• _WHAT IS REQUIRED_
Find every line containing the word "scene" and report the count, nothing more.

• _SOURCE DATA_
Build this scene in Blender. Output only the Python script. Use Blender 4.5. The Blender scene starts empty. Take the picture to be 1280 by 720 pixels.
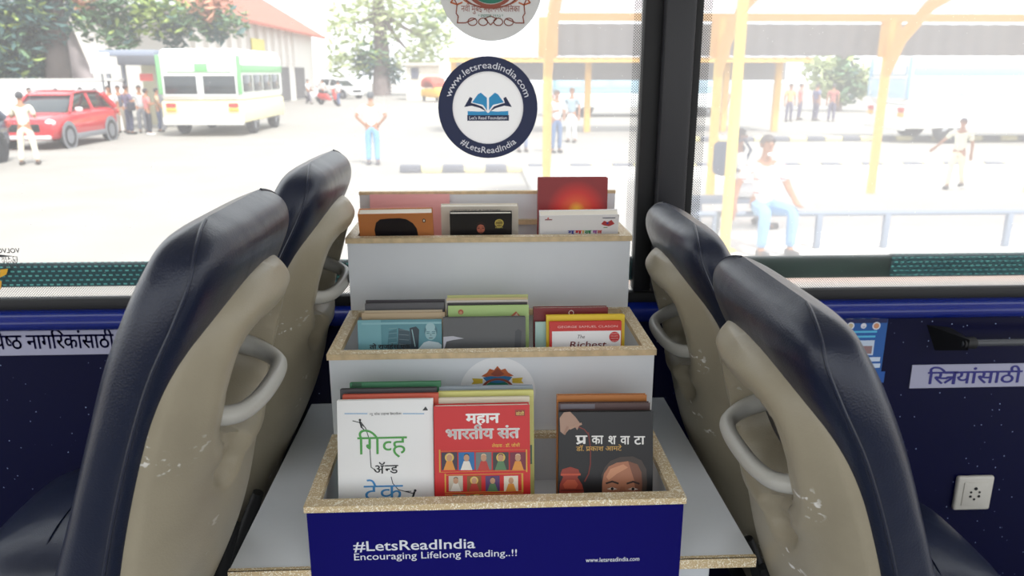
import bpy, bmesh, math, random
from mathutils import Vector, Matrix, Euler
random.seed(7)
PI = math.pi
C = bpy.context.scene.collection
SC = bpy.context.scene
# ------------------------------------------------------------------ camera
F = 965.0
PITCH = math.atan(270/F)
YAW = math.atan(45/(F/math.cos(PITCH)))
CAM = Vector((0, 0, 2.15))
cp, sp, cyw, syw = math.cos(PITCH), math.sin(PITCH), math.cos(YAW), math.sin(YAW)
FWD = Vector((syw*cp, cyw*cp, -sp)); RGT = Vector((cyw, -syw, 0)); UPV = Vector((syw*sp, cyw*sp, cp))
cd = bpy.data.cameras.new('camera'); cam = bpy.data.objects.new('camera', cd); C.objects.link(cam)
cd.sensor_width = 36; cd.lens = 36*F/1280; cd.clip_start = .02; cd.clip_end = 600
cam.location = CAM
cam.rotation_euler = Matrix((RGT, UPV, -FWD)).transposed().to_euler()
cd.dof.use_dof = True; cd.dof.focus_distance = 1.25; cd.dof.aperture_fstop = 6.3
SC.camera = cam
# ------------------------------------------------------------------ light
world = bpy.data.worlds.new('world'); SC.world = world; world.use_nodes = True
bg = world.node_tree.nodes['Background']
bg.inputs['Color'].default_value = (.93, .965, 1, 1); bg.inputs['Strength'].default_value = 1.1
sd = bpy.data.lights.new('sun', 'SUN'); sd.energy = 2.7; sd.angle = math.radians(9); sd.color = (1, .96, .9)
sun = bpy.data.objects.new('sun', sd); C.objects.link(sun); sun.location = (-6, -10, 20)
sun.rotation_euler = (math.radians(29), math.radians(16), 0)
SC.view_settings.view_transform = 'Standard'; SC.view_settings.look = 'None'
SC.view_settings.gamma = 1; SC.view_settings.use_curve_mapping = False
SC.view_settings.exposure = 0.95
try:
    SC.cycles.max_bounces = 8; SC.cycles.transparent_max_bounces = 16; SC.cycles.diffuse_bounces = 5
except Exception: pass
# ------------------------------------------------------------------ pixel -> world helpers (1280x720 frame)
def ray(px, py): return FWD + RGT*((px-640)/F) + UPV*((360-py)/F)
def onY(px, py, Y): d = ray(px, py); return CAM + d*(Y/d.y)
def onZ(px, py, Z=0): d = ray(px, py); return CAM + d*((Z-CAM.z)/d.z)
# ------------------------------------------------------------------ materials
def lin(c):
    if isinstance(c, str): c = [int(c[i:i+2], 16) for i in (0, 2, 4)]
    return tuple((v/255/12.92 if v/255 <= .04045 else ((v/255+.055)/1.055)**2.4) for v in c)
class NT:
    def __init__(s, m): m.use_nodes = True; s.t = m.node_tree; s.b = s.t.nodes['Principled BSDF']
    def n(s, kind, **kw):
        nd = s.t.nodes.new(kind)
        for k, v in kw.items():
            if k in nd.inputs: nd.inputs[k].default_value = v
            else: setattr(nd, k, v)
        return nd
    def l(s, a, b): s.t.links.new(a, b)
MATS = {}
def mat(name, col, rough=.6, metal=0, noise=0, nscale=40, bump=0, bscale=200, spec=.5, trans=0, coat=0):
    if name in MATS: return MATS[name]
    m = bpy.data.materials.new(name); MATS[name] = m; k = NT(m); c = lin(col); b = k.b
    b.inputs['Base Color'].default_value = (*c, 1); b.inputs['Roughness'].default_value = rough
    b.inputs['Metallic'].default_value = metal; b.inputs['Specular IOR Level'].default_value = spec
    if trans: b.inputs['Transmission Weight'].default_value = trans
    if coat: b.inputs['Coat Weight'].default_value = coat
    co = k.n('ShaderNodeTexCoord')
    if noise:
        nz = k.n('ShaderNodeTexNoise', Scale=nscale, Detail=4.0); k.l(co.outputs['Object'], nz.inputs['Vector'])
        r = k.n('ShaderNodeValToRGB'); e = r.color_ramp.elements
        e[0].position = .3; e[1].position = .7
        e[0].color = (*[x*(1-noise) for x in c], 1); e[1].color = (*[min(1, x*(1+noise)) for x in c], 1)
        k.l(nz.outputs['Fac'], r.inputs['Fac']); k.l(r.outputs['Color'], b.inputs['Base Color'])
    if bump:
        nb = k.n('ShaderNodeTexNoise', Scale=bscale, Detail=3.0); k.l(co.outputs['Object'], nb.inputs['Vector'])
        bp = k.n('ShaderNodeBump', Strength=bump, Distance=.004); k.l(nb.outputs['Fac'], bp.inputs['Height'])
        k.l(bp.outputs['Normal'], b.inputs['Normal'])
    return m
def leather():
    m = mat('navy_leather', (9, 20, 44), .33, spec=.5); k = NT(m)
    co = k.n('ShaderNodeTexCoord')
    n1 = k.n('ShaderNodeTexNoise', Scale=9.0, Detail=2.0, Distortion=.2); n2 = k.n('ShaderNodeTexVoronoi', Scale=420.0)
    k.l(co.outputs['Object'], n1.inputs['Vector']); k.l(co.outputs['Object'], n2.inputs['Vector'])
    b1 = k.n('ShaderNodeBump', Strength=.3, Distance=.016); b2 = k.n('ShaderNodeBump', Strength=.18, Distance=.0012)
    k.l(n1.outputs['Fac'], b1.inputs['Height']); k.l(n2.outputs['Distance'], b2.inputs['Height'])
    k.l(b1.outputs['Normal'], b2.inputs['Normal']); k.l(b2.outputs['Normal'], k.b.inputs['Normal'])
    return m
def speckled():
    m = mat('speckled_navy', (3, 5, 46), .3, spec=.22); k = NT(m)
    co = k.n('ShaderNodeTexCoord'); v = k.n('ShaderNodeTexVoronoi', Scale=75.0); k.l(co.outputs['Object'], v.inputs['Vector'])
    r = k.n('ShaderNodeValToRGB'); e = r.color_ramp.elements
    e[0].position = .07; e[0].color = (*lin((170, 190, 230)), 1); e[1].position = .12; e[1].color = (*lin((3, 5, 46)), 1)
    k.l(v.outputs['Distance'], r.inputs['Fac'])
    w = k.n('ShaderNodeTexWhiteNoise'); k.l(v.outputs['Color'], w.inputs['Vector'])
    g = k.n('ShaderNodeMath', operation='GREATER_THAN'); g.inputs[1].default_value = .7; k.l(w.outputs['Value'], g.inputs[0])
    mx = k.n('ShaderNodeMix', data_type='RGBA'); mx.inputs['A'].default_value = (*lin((3, 5, 46)), 1)
    k.l(g.outputs[0], mx.inputs['Factor']); k.l(r.outputs['Color'], mx.inputs['B']); k.l(mx.outputs['Result'], k.b.inputs['Base Color'])
    return m
def goldtape():
    m = mat('gold_scroll_tape', (205, 180, 130), .45); k = NT(m)
    co = k.n('ShaderNodeTexCoord'); v = k.n('ShaderNodeTexVoronoi', Scale=230.0, feature='SMOOTH_F1')
    n = k.n('ShaderNodeTexNoise', Scale=90.0, Detail=2.0); k.l(co.outputs['Object'], n.inputs['Vector'])
    ad = k.n('ShaderNodeMix', data_type='RGBA'); ad.inputs['Factor'].default_value = .03
    k.l(co.outputs['Object'], ad.inputs['A']); k.l(n.outputs['Color'], ad.inputs['B'])
    k.l(ad.outputs['Result'], v.inputs['Vector'])
    mu = k.n('ShaderNodeMath', operation='SINE'); m2 = k.n('ShaderNodeMath', operation='MULTIPLY'); m2.inputs[1].default_value = 11
    k.l(v.outputs['Distance'], m2.inputs[0]); k.l(m2.outputs[0], mu.inputs[0])
    r = k.n('ShaderNodeValToRGB'); e = r.color_ramp.elements
    e[0].position = .06; e[0].color = (*lin((212, 188, 144)), 1); e[1].position = .3; e[1].color = (*lin((252, 243, 222)), 1)
    k.l(mu.outputs[0], r.inputs['Fac']); k.l(r.outputs['Color'], k.b.inputs['Base Color'])
    return m
def checker_film():
    m = mat('teal_pattern_reflection', (40, 90, 90), .5); k = NT(m)
    co = k.n('ShaderNodeTexCoord'); mp = k.n('ShaderNodeMapping'); mp.inputs['Rotation'].default_value = (PI/2, 0, 0)
    k.l(co.outputs['Object'], mp.inputs['Vector'])
    b = k.n('ShaderNodeTexBrick', Scale=1.0); b.offset = .5
    b.inputs['Brick Width'].default_value = .015; b.inputs['Row Height'].default_value = .0105; b.inputs['Mortar Size'].default_value = .0036
    b.inputs['Color1'].default_value = (*lin((110, 196, 186)), 1); b.inputs['Color2'].default_value = (*lin((70, 150, 150)), 1); b.inputs['Mortar'].default_value = (*lin((30, 66, 72)), 1)
    k.l(mp.outputs['Vector'], b.inputs['Vector']); k.l(b.outputs['Color'], k.b.inputs['Base Color'])
    return m
def glass_dust_glare():
    m = bpy.data.materials.new('dust_and_glare_window_glass'); MATS['glass'] = m; k = NT(m)
    k.t.nodes.remove(k.b); out = [n for n in k.t.nodes if n.type == 'OUTPUT_MATERIAL'][0]
    tr = k.n('ShaderNodeBsdfTransparent', Color=(.97, .985, .98, 1)); tl = k.n('ShaderNodeBsdfTranslucent', Color=(1, 1, 1, 1))
    co = k.n('ShaderNodeTexCoord'); n1 = k.n('ShaderNodeTexNoise', Scale=2.2, Detail=5.0); k.l(co.outputs['Object'], n1.inputs['Vector'])
    mr = k.n('ShaderNodeMapRange'); mr.inputs['To Min'].default_value = .06; mr.inputs['To Max'].default_value = .14
    geo = k.n('ShaderNodeNewGeometry'); gp = k.n('ShaderNodeSeparateXYZ')
    v = k.n('ShaderNodeTexVoronoi', Scale=60.0); k.l(co.outputs['Object'], v.inputs['Vector'])
    lt = k.n('ShaderNodeMath', operation='LESS_THAN'); lt.inputs[1].default_value = .07; k.l(v.outputs['Distance'], lt.inputs[0])
    mu = k.n('ShaderNodeMath', operation='MULTIPLY_ADD'); mu.inputs[1].default_value = .15
    sx = k.n('ShaderNodeSeparateXYZ'); k.l(co.outputs['Object'], sx.inputs[0])
    gx = k.n('ShaderNodeMapRange'); gx.inputs['From Min'].default_value = -1.3; gx.inputs['From Max'].default_value = .5; gx.inputs['To Min'].default_value = 0; gx.inputs['To Max'].default_value = .25; k.l(geo.outputs['Position'], gp.inputs[0]); k.l(gp.outputs['X'], gx.inputs['Value'])  # veiling glare put into the dust film, growing towards the right
    sm = k.n('ShaderNodeMath', operation='ADD'); k.l(mr.outputs['Result'], sm.inputs[0]); k.l(gx.outputs['Result'], sm.inputs[1])
    k.l(n1.outputs['Fac'], mr.inputs['Value']); k.l(lt.outputs[0], mu.inputs[0]); k.l(sm.outputs[0], mu.inputs[2])
    mx = k.n('ShaderNodeMixShader'); k.l(mu.outputs[0], mx.inputs[0]); k.l(tr.outputs[0], mx.inputs[1]); k.l(tl.outputs[0], mx.inputs[2])
    k.l(mx.outputs[0], out.inputs[0])
    return m
def frit(axis):
    m = bpy.data.materials.new('frit_dots_'+axis); k = NT(m); k.t.nodes.remove(k.b)
    out = [n for n in k.t.nodes if n.type == 'OUTPUT_MATERIAL'][0]
    co = k.n('ShaderNodeTexCoord'); sx = k.n('ShaderNodeSeparateXYZ'); k.l(co.outputs['Object'], sx.inputs[0])
    def sn(o, f):
        a = k.n('ShaderNodeMath', operation='MULTIPLY'); a.inputs[1].default_value = f; k.l(o, a.inputs[0])
        s = k.n('ShaderNodeMath', operation='SINE'); k.l(a.outputs[0], s.inputs[0]); return s.outputs[0]
    f = 2*PI/.0058
    p = k.n('ShaderNodeMath', operation='MULTIPLY'); k.l(sn(sx.outputs['X'], f), p.inputs[0]); k.l(sn(sx.outputs['Z'], f), p.inputs[1])
    g = k.n('ShaderNodeMath', operation='GREATER_THAN'); g.inputs[1].default_value = .36 if axis == 'x' else .3; k.l(p.outputs[0], g.inputs[0])
    tr = k.n('ShaderNodeBsdfTransparent'); df = k.n('ShaderNodeBsdfDiffuse', Color=(.012, .012, .014, 1))
    mx = k.n('ShaderNodeMixShader'); k.l(g.outputs[0], mx.inputs[0]); k.l(tr.outputs[0], mx.inputs[1]); k.l(df.outputs[0], mx.inputs[2]); k.l(mx.outputs[0], out.inputs[0])
    return m
def translucent(m, f):                                   # thin sheet that lets part of the daylight through
    k = NT(m); out = [n for n in k.t.nodes if n.type == 'OUTPUT_MATERIAL'][0]
    tl = k.n('ShaderNodeBsdfTranslucent', Color=tuple(k.b.inputs['Base Color'].default_value)); mx = k.n('ShaderNodeMixShader'); mx.inputs[0].default_value = f
    k.l(k.b.outputs[0], mx.inputs[1]); k.l(tl.outputs[0], mx.inputs[2]); k.l(mx.outputs[0], out.inputs[0]); return m
def corrugated(name, c1, c2, freq, trans=0.0):
    m = mat(name, c1, .6); k = NT(m)
    if trans: translucent(m, trans)
    co = k.n('ShaderNodeTexCoord'); sx = k.n('ShaderNodeSeparateXYZ'); k.l(co.outputs['Object'], sx.inputs[0])
    n = k.n('ShaderNodeTexNoise', Scale=1.4, Detail=4.0); k.l(co.outputs['Object'], n.inputs['Vector'])
    mx = k.n('ShaderNodeMix', data_type='RGBA'); mx.inputs['A'].default_value = (*lin(c1), 1); mx.inputs['B'].default_value = (*lin(c2), 1)
    k.l(n.outputs['Fac'], mx.inputs['Factor']); k.l(mx.outputs['Result'], k.b.inputs['Base Color'])
    return m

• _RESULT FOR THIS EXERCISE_
3